- _Given data_:
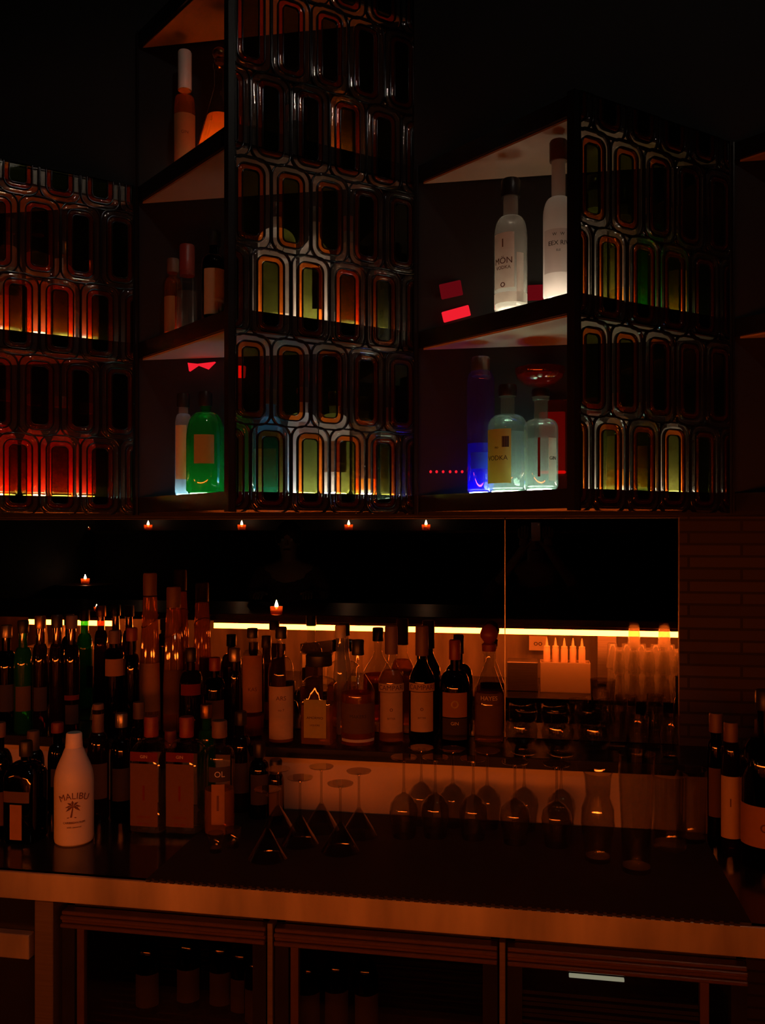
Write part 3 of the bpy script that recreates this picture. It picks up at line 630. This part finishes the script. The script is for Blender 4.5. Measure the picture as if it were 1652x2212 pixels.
p = refl(184, 1323, 1.236); votive((p.x, min(.4, max(-.36, p.y)), 1.236), 'small candle on the bar top reflected above the short light strip', .45)

# ------------------------------------------------------------------ bottles on the ledge in front of the mirror
ZL = 1.09
def lb(px, ybase, ytop, w, label, **kw):
    p, H, r = pxb(px, ybase, ytop, w, ZL); p.y = min(max(p.y, 2.5+r*1.05), 2.715-r*1.1); 
    q = at_Y(px, 1500, p.y); p.x = q.x; d = depth(p); H = (HZ-ytop)*d/FPX+CAMZ-ZL
    return bottle(label, tuple(p), H, w*d/FPX/2, **kw)
ZI = [('no', .01, .3, 'ink_brown', 0)]
lb(545, 1590, 1357, 52, 'clear bottle with a tall orange-brown label, left of the label-fronted amber row', gl='clear', liq='liq_amber', lv=.2, bh=.62, sh=.80, cap='c_black', caph=.03, labs=[(.24, .76, 50, 'p_orange', 0, [('KAS', .016, .45, 'ink_brown', 0)])])
lb(607, 1612, 1354, 56, 'clear liqueur bottle with a long tan label and bright yellow neck', gl='clear', liq='liq_gold', lv=.3, bh=.58, sh=.74, cap='c_black', caph=.035, labs=[(.05, .50, 62, 'p_tan', 0, [('ARS', .018, .40, 'ink_brown', 0), ('no 7', .01, .30, 'ink_brown', 0)])])
lb(689, 1612, 1412, 71, 'square decanter with a bright yellow label and wide black stopper', gl='clear', liq='liq_gold', lv=.45, sq=7, bh=.66, sh=.74, nr=.018, cap='c_black', capr=.040, caph=.035, labs=[(.10, .52, 34, 'p_gold', 0, [('AMORMIO', .010, .32, 'ink_brown', 0), ('LIQUORE', .007, .24, 'ink_brown', 0)])])
lb(735, 1560, 1350, 30, 'slim pale bottle standing behind the square decanter', gl='milk', bh=.5, sh=.85, style='ogee', cap='c_white')
lb(773, 1622, 1382, 74, 'dark-capped whisky bottle with fluted shoulders and wide brown label', gl='clear', liq='liq_amber', lv=.5, bh=.48, sh=.76, style='ogee', cap='c_black', caph=.045, capr=.019, labs=[(.14, .42, 66, 'p_brown', 0, [('MAKERS', .014, .30, 'ink', 0)]), (.06, .085, 66, 'p_white')])
CAMP = [(.10, .44, 56, 'p_tan', 0, [('o', .02, .30, 'ink_brown', 0), ('BITTER', .008, .22, 'ink_brown', 0)]), (.445, .515, 70, 'p_tan', 0, [('CAMPARI', .021, .48, 'ink_brown', 0)])]
lb(845, 1602, 1352, 56, 'clear golden aperitif bottle with dark cap, left of the twin lettered bottles', gl='clear', liq='liq_gold', lv=.62, bh=.52, sh=.70, style='ogee', nr=.0155, cap='c_brown', caph=.085, labs=CAMP)
lb(911, 1600, 1352, 56, 'dark-shouldered aperitif bottle, right of the twin lettered bottles', gl='darkgl', bh=.52, sh=.72, style='ogee', nr=.0155, cap='c_brown', caph=.09, labs=CAMP)
lb(982, 1600, 1382, 66, 'black gin bottle with an orange emblem on its label', gl='darkgl', bh=.52, sh=.70, cap='c_red', caph=.06, labs=[(.26, .50, 50, 'p_orange', 0, [('o', .05, .40, 'p_gold', 0)]), (.04, .25, 50, 'p_dark', 0, [('GIN', .014, .20, 'ink_white', 0)])])
lb(1056, 1600, 1392, 66, 'cone-shouldered rum bottle with red neck and bulbous stopper, beside the mirror joint', gl='clear', liq='liq_gold', lv=.50, bh=.50, sh=.78, style='cone', nr=.016, cap='c_red', capr=.026, stopper='bulb', labs=[(.42, .52, 52, 'p_brown', 0, [('HAYES', .018, .47, 'ink_white', 0)]), (.06, .40, 52, 'p_brown'), ])
# two tall fluted tapering bottles
def tall(px, ytop, w0, w1, label, wlab):
    p = at_Y(px, 1500, 2.6); d = depth(p); H = (HZ-ytop)*d/FPX+CAMZ-ZL; r = w0*d/FPX/2; r1 = w1*d/FPX/2
    t = thing('bottle', label, 'bottle', (p.x, 2.6, ZL)); a0 = atan2(-2.6, -p.x)
    mobj('glass_body', lathe([(r*.9, 0), (r, .006), (r*.98, H*.3), (r1*1.15, H*.72), (r1, H*.86), (r1, H*.9)], 48, flute=.07, nfl=24), 'clear', t, True)
    mobj('liquid', lathe([(r*.88, .006), (r*.93, .012), (r*.91, H*.3), (r1*1.06, H*.72), (r1*.93, H*.85)], 48, flute=.07, nfl=24, cap1=True), 'liq_gold', t, True)
    mobj('cap', lathe([(r1*1.05, H*.86), (r1*1.05, H*.99), (r1*.95, H)], 24, cap1=True), 'c_brown', t, True)
    mobj('label', patch(r*1.08, a0, R_(60), H*.14, H*.44, r1=r*1.02), wlab, t, True)
    mobj('neck_cord', tube([(r1*1.22*cos(a)*1.02, r1*1.22*sin(a)*1.02, H*.70+.02*sin(a+.7)) for a in [2*pi*i/24 for i in range(25)]], .0016, 6), 'c_gold', t, True)
tall(324, 1238, 44, 28, 'very tall tapering fluted bottle of golden liqueur with an orange label, left of the pair', 'p_orange')
tall(375, 1268, 44, 29, 'tall tapering fluted bottle of golden liqueur, right of the pair', 'p_brown')
# dark clutter on the left part of the ledge
for (px, yb, yt, w, lab, kw) in (
    (14, 1590, 1350, 40, 'dark bottle with silver cap at the far left end of the ledge', dict(gl='darkgl', cap='c_silver', labs=[(.2, .45, 50, 'p_dark')])),
    (50, 1600, 1340, 38, 'green-black bottle, second from the left end of the ledge', dict(gl='green', cap='c_black', labs=[(.2, .42, 50, 'p_brown')])),
    (87, 1596, 1330, 33, 'slim brown bottle with a gold cap on the left of the ledge', dict(gl='brown', cap='c_gold', labs=[(.2, .4, 50, 'p_dark')])),
    (123, 1600, 1328, 33, 'brown bottle under the short strip of light', dict(gl='brown', cap='c_black', liq='liq_amber', lv=.4)),
    (155, 1604, 1330, 33, 'slim red-banded bottle just left of the unbroken part of the short light strip', dict(gl='brown', cap='c_brown', labs=[(.3, .34, 60, 'p_red'), (.1, .26, 50, 'p_dark')])),
    (247, 1600, 1362, 42, 'dark bottle with a squarish orange label, left of the tall fluted pair', dict(gl='darkgl', cap='c_brown', bh=.7, sh=.84, labs=[(.58, .74, 60, 'p_orange')])),
    (285, 1600, 1356, 34, 'thin dark bottle left of the tall fluted pair', dict(gl='darkgl', cap='c_red')),
    (412, 1604, 1400, 52, 'dark red rum bottle just right of the tall fluted pair', dict(gl='brown', cap='c_black', labs=[(.5, .62, 50, 'p_red')])),
    (464, 1600, 1420, 46, 'dark bottle with a red band left of the orange-brown label', dict(gl='darkgl', cap='c_red', labs=[(.2, .5, 55, 'p_brown')])),
    (507, 1596, 1400, 26, 'slim brown bottle beside the orange-brown label', dict(gl='brown', cap='c_silver'))):
    lb(px, yb, yt, w, lab, **kw)

# ------------------------------------------------------------------ things on the counter, left
def cb(px, ybase, ytop, w, label, **kw):
    p, H, r = pxb(px, ybase, ytop, w, zm if 445 < px < 610 else ZC); p.y = min(p.y, 2.5-r*1.3)
    return bottle(label, tuple(p), H, r, **kw)
# white coconut rum bottle (opaque)
p, H, r = pxb(160, 1816, 1582, 82, ZC)
mb = thing('bottle', 'opaque white coconut rum bottle standing alone near the counter edge', 'bottle', tuple(p)); a0 = atan2(-p.y, -p.x)
mobj('body', lathe([(r*.88, 0), (r*.97, .004), (r, .014), (r, H*.55), (r*.985, H*.60), (r*.93, H*.655), (r*.80, H*.72), (r*.62, H*.79), (r*.50, H*.845), (r*.445, H*.865)], 40, cap1=True), 'malibu', mb, True)
mobj('cap', lathe([(r*.44, H*.866), (r*.44, H*.875), (r*.40, H*.99), (r*.36, H)], 24, cap1=True), 'c_white', mb, True)
pv = [(-.003, -.022, 0), (.002, -.022, 0), (.006, .006, 0), (.003, .006, 0), (-.012, -.024, 0), (.014, -.024, 0), (.012, -.0215, 0), (-.009, -.0215, 0)]; pf = [(0, 1, 2, 3), (4, 5, 6, 7)]
for k, a in enumerate((8, 50, 95, 135, 175, 205, -25)):
    a = R_(a); n = len(pv); ux, uy = cos(a), sin(a); ln = .021
    pv += [(.0045, .006, 0), (.0045+ux*ln*.5-uy*.0035, .006+uy*ln*.5+ux*.0035, 0), (.0045+ux*ln, .006+uy*ln-.004, 0), (.0045+ux*ln*.5+uy*.0030, .006+uy*ln*.5-ux*.0030, 0)]; pf.append((n, n+1, n+2, n+3))
pal = mobj('printed_emblem', wrap((pv, pf), r+.0008, a0-R_(8), H*.345), 'ink_brown', mb)
mobj('lettering', wrap(text_vf('MALIBU', .024, .09), r+.0012, a0, H*.46), 'ink_brown', mb)
mobj('lettering', wrap(text_vf('CARIBBEAN RUM', .0075), r+.0012, a0, H*.22), 'ink_brown', mb)
mobj('lettering', wrap(text_vf('with coconut', .007), r+.0012, a0, H*.18), 'ink_brown', mb)
cb(56, 1812, 1600, 74, 'black herbal liqueur bottle with a narrow orange label, left of the white bottle', gl='darkgl', sq=5, bh=.66, sh=.80, cap='c_black', labs=[(.05, .40, 20, 'p_orange'), (.42, .53, 40, 'p_brown')])
cb(-2, 1800, 1560, 56, 'dark bottle at the far left edge of the counter', gl='darkgl', cap='c_brown', labs=[(.1, .4, 40, 'p_brown')])
M['p_gin'] = paper('dull_orange_label', (.21, .115, .06))
G = [(.08, .62, 40, 'p_gin', 0, [('I', .060, .36, 'p_red', 0), ('LONDON', .0085, .16, 'p_red', 0), ('DRY GIN', .008, .10, 'p_red', 0)]), (.64, .72, 40, 'p_red', 0, [('GIN', .012, .68, 'p_cream', 0)])]
cb(327, 1792, 1547, 74, 'square gin bottle with red cap and orange label, left of the square pair', gl='clear', sq=8, bh=.70, sh=.80, nr=.018, cap='c_red', caph=.055, capr=.020, liq='liq_water', lv=.5, labs=G)
cb(403, 1794, 1548, 74, 'square gin bottle with red cap and orange label, right of the square pair', gl='clear', sq=8, bh=.70, sh=.80, nr=.018, cap='c_red', caph=.055, capr=.020, liq='liq_water', lv=.5, labs=G)
cb(383, 1735, 1570, 50, 'bottle with an orange-red cap between and behind the square gin pair', gl='brown', cap='c_red', caph=.05, bh=.6, sh=.75)
cb(474, 1800, 1556, 66, 'clear vodka bottle with a black band right of the square gin pair', gl='clear', liq='liq_gold', lv=.4, bh=.66, sh=.78, nr=.016, cap='c_brown', caph=.045,
   labs=[(.49, .62, 42, 'p_dark', 0, [('OL', .022, .555, 'ink_white', 0)]), (.12, .47, 24, 'p_orange', -6, [('I', .06, .30, 'ink_brown', 0)])])
for (px, yb, yt, w, lab, kw) in (
    (212, 1770, 1520, 46, 'bottle with a ringed brown cap behind the white bottle', dict(gl='brown', cap='c_brown', caph=.09, capr=.016, labs=[(.2, .5, 50, 'p_brown')])),
    (262, 1770, 1540, 46, 'dark bottle behind and left of the square gin pair', dict(gl='darkgl', cap='c_silver', labs=[(.2, .5, 50, 'p_dark')])),
    (72, 1750, 1578, 46, 'brown-capped bottle behind the black herbal liqueur', dict(gl='darkgl', cap='c_brown', caph=.06)),
    (124, 1752, 1560, 40, 'bottle with red top behind and left of the white bottle', dict(gl='darkgl', cap='c_red', caph=.03, labs=[(.3, .5, 40, 'p_brown')])),
    (300, 1740, 1516, 42, 'tall brown bottle behind the square gin pair', dict(gl='brown', cap='c_brown', caph=.05)),
    (448, 1742, 1520, 40, 'green bottle behind the black-banded vodka bottle', dict(gl='green', cap='c_gold', caph=.04)),
    (560, 1764, 1604, 46, 'short dark bottle left of the lit steel riser', dict(gl='darkgl', cap='c_black', labs=[(.2, .6, 50, 'p_dark')])),
    (596, 1770, 1640, 36, 'small brown bitters bottle at the left end of the lit steel riser', dict(gl='brown', cap='c_black', labs=[(.1, .6, 50, 'p_brown')])),
    (520, 1750, 1536, 46, 'dark brown bottle right of the black-banded vodka bottle', dict(gl='brown', cap='c_black', labs=[(.2, .5, 40, 'p_dark')]))):
    cb(px, yb, yt, w, lab, **kw)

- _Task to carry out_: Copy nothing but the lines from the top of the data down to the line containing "p = refl(184, 1323, 1.236);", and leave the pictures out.

- _Answer below_:
Write part 3 of the bpy script that recreates this picture. It picks up at line 630. This part finishes the script. The script is for Blender 4.5. Measure the picture as if it were 1652x2212 pixels.
p = refl(184, 1323, 1.236); votive((p.x, min(.4, max(-.36, p.y)), 1.236), 'small candle on the bar top reflected above the short light strip', .45)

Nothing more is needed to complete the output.